Напевшиеся и разгоряченные шумно что-то обсуждали, и тут один из присутствующих обронил какую-то фразу о «совдеповских песнях».

Глеб Александрович помрачнел, сжался и, не глядя на того человека, негромко сказал в притихшей комнате, что время советской власти — это практически его жизнь и жизнь его родителей, и он никому не позволит клеветать или оплевывать то, о чем тот не имеет ни малейшего понятия. Повисла неловкая пауза, после чего мы еще немного посидели за столом и вскоре начали расходиться.

Глеб Александрович умел даже в самых близких компаниях быть верным своему внутреннему голосу и верности убеждений, не скрывая их и не давая взять верх преступившим грань. Несмотря на свое кажущееся добродушие к окружению и окружающим, он всегда был боец.

Осталась у меня и часовая видеозапись нашей встречи в Комарово в сентябре 1996 года. Мы договорились заранее и где-то пополудни устроились за столом перед его крохотным домиком (ему выделяли половину писательского дома для летней работы). Сигареты, пепельница, микрофон на столе — все наше богатство. Было уже прохладно, Глеб Александрович сходил за свитером, поежился, как-то со смешком присаживаясь улыбнулся и сказал: «Че говорить-то?» Я не проронил ни слова, все было заранее оговорено. Сам слушал его, не перебивая, не задавая вопросов. Работал только камерой. Он рассказывал о родителях, о своей юности, путешествиях по тропинкам поля своего.

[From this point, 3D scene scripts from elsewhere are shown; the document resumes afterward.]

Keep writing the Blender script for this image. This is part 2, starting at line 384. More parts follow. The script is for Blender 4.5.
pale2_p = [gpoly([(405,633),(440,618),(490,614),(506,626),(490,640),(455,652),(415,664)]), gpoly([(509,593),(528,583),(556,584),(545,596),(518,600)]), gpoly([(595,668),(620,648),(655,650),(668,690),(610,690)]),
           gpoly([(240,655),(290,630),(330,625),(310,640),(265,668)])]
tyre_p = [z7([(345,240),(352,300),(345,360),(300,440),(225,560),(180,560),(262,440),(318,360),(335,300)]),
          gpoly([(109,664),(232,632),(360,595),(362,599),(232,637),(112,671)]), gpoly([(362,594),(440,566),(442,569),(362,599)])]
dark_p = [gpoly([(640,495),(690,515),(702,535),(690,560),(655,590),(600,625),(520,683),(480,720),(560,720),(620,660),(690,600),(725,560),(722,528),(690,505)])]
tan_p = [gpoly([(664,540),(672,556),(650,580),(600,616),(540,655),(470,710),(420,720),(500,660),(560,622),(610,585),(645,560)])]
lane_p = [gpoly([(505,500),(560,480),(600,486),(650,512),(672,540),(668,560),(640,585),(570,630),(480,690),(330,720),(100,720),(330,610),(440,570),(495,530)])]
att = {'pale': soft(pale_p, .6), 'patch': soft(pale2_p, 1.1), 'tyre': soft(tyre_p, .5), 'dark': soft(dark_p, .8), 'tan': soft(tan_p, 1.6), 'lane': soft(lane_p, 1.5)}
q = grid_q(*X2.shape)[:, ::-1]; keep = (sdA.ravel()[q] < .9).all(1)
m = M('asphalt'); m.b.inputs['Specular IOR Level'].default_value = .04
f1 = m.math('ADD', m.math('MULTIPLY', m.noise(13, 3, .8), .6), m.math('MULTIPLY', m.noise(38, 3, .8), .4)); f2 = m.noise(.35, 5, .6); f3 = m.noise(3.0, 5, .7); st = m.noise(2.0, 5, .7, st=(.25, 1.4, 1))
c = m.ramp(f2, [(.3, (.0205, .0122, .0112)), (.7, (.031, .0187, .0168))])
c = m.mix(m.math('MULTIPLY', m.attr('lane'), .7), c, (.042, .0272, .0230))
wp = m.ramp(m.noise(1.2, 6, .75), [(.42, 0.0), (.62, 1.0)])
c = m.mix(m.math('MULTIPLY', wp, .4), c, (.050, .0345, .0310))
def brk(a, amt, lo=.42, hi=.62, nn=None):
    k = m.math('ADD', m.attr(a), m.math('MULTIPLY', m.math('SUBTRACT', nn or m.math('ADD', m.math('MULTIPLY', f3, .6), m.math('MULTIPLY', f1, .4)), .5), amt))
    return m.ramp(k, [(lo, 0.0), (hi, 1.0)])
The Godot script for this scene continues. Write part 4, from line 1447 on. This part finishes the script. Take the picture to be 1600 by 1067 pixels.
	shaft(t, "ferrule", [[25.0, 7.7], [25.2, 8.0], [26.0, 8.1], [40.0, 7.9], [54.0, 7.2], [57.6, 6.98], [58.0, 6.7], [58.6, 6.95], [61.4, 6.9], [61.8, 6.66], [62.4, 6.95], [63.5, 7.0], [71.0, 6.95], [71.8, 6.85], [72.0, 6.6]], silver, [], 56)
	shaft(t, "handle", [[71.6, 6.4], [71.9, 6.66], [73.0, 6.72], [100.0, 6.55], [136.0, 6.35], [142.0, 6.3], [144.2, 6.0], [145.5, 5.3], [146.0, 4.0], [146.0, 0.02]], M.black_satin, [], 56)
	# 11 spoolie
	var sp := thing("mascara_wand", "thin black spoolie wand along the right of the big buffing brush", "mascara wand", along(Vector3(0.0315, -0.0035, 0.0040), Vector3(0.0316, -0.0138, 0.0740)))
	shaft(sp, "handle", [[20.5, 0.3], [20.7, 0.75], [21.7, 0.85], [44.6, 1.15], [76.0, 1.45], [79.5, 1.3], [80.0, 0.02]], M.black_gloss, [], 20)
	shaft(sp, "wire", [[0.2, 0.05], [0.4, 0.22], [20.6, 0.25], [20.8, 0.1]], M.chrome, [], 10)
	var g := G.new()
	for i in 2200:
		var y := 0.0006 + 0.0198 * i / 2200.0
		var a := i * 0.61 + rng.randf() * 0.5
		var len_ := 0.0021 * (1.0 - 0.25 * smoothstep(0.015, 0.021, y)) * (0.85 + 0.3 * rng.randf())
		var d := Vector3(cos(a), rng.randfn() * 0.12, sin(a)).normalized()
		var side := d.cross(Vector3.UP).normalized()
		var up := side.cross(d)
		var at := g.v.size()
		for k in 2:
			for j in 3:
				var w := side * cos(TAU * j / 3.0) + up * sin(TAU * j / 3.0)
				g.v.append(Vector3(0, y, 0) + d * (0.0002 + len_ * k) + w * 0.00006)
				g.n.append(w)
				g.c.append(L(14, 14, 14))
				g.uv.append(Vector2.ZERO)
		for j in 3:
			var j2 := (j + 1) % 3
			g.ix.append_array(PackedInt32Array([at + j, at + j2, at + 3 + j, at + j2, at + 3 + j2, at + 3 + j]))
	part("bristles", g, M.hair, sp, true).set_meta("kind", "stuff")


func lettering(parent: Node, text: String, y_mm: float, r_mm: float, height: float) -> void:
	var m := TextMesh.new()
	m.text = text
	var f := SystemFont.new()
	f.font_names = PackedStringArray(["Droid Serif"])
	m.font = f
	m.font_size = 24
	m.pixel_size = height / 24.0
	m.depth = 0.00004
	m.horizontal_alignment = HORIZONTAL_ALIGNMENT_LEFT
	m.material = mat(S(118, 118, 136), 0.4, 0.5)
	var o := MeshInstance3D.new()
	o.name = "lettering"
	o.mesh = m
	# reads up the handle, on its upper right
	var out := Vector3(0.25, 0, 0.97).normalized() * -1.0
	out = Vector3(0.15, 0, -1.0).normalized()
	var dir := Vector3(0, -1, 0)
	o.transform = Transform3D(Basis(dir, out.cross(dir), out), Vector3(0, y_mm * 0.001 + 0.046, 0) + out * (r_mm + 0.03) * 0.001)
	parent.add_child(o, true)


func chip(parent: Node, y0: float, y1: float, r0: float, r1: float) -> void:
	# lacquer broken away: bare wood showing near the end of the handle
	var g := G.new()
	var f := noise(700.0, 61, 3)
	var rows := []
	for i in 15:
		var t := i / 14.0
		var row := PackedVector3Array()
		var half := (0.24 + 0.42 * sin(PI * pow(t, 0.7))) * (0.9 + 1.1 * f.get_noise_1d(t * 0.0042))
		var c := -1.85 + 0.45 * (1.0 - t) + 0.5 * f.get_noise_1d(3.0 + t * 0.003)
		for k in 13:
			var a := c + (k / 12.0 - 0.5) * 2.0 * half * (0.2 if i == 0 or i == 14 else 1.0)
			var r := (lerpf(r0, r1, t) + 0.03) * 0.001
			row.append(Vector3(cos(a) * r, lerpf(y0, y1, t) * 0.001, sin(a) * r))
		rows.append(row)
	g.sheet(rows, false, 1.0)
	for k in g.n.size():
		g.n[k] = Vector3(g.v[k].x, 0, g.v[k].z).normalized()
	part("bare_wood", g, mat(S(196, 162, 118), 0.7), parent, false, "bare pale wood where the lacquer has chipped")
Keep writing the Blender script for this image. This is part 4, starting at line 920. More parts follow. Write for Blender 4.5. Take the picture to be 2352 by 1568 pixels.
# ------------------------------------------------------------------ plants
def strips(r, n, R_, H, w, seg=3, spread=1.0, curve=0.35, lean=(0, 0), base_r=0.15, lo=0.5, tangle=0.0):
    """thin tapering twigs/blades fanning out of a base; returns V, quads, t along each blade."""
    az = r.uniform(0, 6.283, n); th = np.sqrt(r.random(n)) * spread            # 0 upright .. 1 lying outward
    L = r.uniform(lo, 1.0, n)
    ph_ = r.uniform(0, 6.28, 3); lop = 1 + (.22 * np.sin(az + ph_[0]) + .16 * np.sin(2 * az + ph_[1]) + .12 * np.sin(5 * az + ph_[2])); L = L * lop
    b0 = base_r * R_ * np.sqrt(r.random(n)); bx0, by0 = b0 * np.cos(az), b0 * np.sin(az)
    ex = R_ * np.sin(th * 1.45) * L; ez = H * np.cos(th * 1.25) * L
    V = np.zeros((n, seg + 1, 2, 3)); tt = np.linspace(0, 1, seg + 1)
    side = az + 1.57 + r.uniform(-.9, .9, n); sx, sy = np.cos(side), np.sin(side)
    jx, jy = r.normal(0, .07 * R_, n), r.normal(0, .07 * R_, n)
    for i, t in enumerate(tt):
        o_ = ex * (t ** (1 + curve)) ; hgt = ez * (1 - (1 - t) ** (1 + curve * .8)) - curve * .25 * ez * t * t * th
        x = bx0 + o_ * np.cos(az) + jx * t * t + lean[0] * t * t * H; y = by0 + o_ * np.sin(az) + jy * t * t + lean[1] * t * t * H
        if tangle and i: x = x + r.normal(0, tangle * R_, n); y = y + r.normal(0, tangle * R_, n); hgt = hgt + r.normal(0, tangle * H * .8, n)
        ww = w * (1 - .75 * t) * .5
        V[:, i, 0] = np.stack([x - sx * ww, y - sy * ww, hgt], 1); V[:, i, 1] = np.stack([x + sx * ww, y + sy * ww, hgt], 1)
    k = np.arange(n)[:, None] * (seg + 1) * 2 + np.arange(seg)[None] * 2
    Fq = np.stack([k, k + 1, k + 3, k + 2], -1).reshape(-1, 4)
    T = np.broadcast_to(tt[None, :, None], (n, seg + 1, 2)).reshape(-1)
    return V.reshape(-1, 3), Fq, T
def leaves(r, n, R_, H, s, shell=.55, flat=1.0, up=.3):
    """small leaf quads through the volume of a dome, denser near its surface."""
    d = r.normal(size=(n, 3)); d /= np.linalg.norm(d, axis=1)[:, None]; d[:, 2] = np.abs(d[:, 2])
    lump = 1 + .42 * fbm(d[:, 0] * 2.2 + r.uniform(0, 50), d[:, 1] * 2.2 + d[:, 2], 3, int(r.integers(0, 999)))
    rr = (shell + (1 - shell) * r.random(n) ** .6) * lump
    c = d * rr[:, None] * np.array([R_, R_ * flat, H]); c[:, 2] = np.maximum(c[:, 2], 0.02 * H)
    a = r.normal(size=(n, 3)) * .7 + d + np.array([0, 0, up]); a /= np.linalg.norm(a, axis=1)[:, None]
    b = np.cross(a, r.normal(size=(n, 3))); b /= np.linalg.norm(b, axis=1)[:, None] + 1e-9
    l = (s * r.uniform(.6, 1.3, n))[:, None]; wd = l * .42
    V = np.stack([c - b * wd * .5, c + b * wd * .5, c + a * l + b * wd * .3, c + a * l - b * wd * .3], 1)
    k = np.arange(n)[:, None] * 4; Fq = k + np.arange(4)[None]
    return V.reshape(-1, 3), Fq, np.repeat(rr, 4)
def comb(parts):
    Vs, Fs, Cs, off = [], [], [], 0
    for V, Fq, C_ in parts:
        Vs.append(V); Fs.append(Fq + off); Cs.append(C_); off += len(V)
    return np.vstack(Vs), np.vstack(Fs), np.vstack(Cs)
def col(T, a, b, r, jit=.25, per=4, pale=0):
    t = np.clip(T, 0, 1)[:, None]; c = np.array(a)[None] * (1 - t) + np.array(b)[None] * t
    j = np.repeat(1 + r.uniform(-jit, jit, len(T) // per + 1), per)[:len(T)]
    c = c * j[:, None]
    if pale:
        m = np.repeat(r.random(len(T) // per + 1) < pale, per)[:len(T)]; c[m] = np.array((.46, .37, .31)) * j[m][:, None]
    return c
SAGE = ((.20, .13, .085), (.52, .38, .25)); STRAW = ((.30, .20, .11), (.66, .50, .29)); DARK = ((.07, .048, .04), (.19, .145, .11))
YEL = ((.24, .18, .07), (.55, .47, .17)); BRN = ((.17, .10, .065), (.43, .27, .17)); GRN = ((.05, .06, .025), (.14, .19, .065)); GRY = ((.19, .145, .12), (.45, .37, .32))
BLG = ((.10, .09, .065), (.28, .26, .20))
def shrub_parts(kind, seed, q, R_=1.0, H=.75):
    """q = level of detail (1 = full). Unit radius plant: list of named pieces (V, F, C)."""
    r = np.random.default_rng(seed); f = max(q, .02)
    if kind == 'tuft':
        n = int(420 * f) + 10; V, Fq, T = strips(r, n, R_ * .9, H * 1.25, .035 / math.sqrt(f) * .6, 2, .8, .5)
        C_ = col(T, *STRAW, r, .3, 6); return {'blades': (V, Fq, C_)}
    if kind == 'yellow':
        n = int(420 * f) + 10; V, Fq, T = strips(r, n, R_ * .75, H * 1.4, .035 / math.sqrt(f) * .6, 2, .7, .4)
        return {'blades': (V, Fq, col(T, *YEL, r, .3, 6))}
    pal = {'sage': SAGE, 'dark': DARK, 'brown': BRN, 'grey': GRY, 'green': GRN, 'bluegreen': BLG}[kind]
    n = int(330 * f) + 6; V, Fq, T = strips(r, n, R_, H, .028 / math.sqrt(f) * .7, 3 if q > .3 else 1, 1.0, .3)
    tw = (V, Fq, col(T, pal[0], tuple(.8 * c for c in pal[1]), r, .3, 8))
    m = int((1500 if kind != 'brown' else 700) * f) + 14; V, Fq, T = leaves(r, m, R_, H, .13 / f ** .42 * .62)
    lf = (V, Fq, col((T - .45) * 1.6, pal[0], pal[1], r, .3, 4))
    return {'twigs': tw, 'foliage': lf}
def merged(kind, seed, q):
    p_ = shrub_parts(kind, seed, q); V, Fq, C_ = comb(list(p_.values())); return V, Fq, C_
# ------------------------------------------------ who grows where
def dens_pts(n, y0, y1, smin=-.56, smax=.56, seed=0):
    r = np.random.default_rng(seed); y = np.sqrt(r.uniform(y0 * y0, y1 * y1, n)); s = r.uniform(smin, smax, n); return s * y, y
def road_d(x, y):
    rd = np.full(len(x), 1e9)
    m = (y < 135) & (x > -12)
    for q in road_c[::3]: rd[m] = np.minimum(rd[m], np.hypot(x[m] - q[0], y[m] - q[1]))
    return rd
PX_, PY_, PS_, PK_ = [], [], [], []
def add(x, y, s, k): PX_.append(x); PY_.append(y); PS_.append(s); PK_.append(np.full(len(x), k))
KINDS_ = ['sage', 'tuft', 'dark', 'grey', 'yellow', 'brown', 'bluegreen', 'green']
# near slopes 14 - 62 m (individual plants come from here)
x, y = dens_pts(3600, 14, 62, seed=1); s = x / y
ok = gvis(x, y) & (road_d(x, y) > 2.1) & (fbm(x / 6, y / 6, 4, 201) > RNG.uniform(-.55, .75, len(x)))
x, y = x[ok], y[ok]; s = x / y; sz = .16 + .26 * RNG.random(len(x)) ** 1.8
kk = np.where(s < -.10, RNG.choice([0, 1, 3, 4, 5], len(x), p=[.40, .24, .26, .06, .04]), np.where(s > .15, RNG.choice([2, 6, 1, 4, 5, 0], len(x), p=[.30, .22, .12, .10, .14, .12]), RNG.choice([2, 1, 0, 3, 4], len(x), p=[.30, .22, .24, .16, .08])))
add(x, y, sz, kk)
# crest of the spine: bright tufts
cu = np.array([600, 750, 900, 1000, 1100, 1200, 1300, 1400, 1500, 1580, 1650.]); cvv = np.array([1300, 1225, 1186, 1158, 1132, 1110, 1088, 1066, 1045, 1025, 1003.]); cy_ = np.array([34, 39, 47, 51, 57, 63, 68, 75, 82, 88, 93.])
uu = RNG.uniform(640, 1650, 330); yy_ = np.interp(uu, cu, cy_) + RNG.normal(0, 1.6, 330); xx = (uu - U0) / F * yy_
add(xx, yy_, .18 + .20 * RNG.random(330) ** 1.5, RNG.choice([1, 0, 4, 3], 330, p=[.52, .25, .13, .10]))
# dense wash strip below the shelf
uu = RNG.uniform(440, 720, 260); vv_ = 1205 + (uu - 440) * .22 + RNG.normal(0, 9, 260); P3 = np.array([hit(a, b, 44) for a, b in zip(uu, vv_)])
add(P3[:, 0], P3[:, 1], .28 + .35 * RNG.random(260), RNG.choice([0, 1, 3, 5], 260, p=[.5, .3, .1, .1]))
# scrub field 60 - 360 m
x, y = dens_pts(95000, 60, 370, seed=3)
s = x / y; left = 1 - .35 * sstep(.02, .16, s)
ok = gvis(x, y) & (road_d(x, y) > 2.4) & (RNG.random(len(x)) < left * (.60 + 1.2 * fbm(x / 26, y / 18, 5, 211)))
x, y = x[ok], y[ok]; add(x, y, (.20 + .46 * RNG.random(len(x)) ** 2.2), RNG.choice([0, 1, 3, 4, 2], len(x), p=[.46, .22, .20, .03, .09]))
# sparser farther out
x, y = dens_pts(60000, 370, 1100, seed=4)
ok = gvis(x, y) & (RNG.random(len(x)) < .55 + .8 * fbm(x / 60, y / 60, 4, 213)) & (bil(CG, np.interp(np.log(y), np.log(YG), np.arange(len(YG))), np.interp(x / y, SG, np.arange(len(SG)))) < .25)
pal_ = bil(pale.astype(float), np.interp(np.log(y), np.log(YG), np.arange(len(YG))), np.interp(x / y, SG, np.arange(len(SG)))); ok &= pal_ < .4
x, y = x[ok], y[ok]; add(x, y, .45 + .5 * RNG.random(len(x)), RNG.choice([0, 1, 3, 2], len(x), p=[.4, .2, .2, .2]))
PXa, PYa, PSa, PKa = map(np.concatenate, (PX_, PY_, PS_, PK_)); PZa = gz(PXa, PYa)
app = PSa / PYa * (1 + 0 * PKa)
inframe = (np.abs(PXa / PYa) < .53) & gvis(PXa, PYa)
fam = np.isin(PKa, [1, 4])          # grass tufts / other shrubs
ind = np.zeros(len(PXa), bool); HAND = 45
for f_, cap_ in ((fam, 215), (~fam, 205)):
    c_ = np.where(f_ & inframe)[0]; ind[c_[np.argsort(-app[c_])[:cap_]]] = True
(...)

Вспоминая сегодня Глеба Александровича Горышина, оглядываясь и перечитывая иногда страницы его книг, стихов, я с благодарностью думаю о том, что какую-то часть своей души он смог передать и мне, передать радость окружающего мира природы, вещей, радость от общения с ними, с великими благородными людьми из числа писателей нашей любимой России. Дом Книги. Канал Грибоедова. Спас-на-Крови. И высокая фигура Высокого человека, медленно идущего вдоль чугунной ограды — «Не тоскуй, Глебушка...».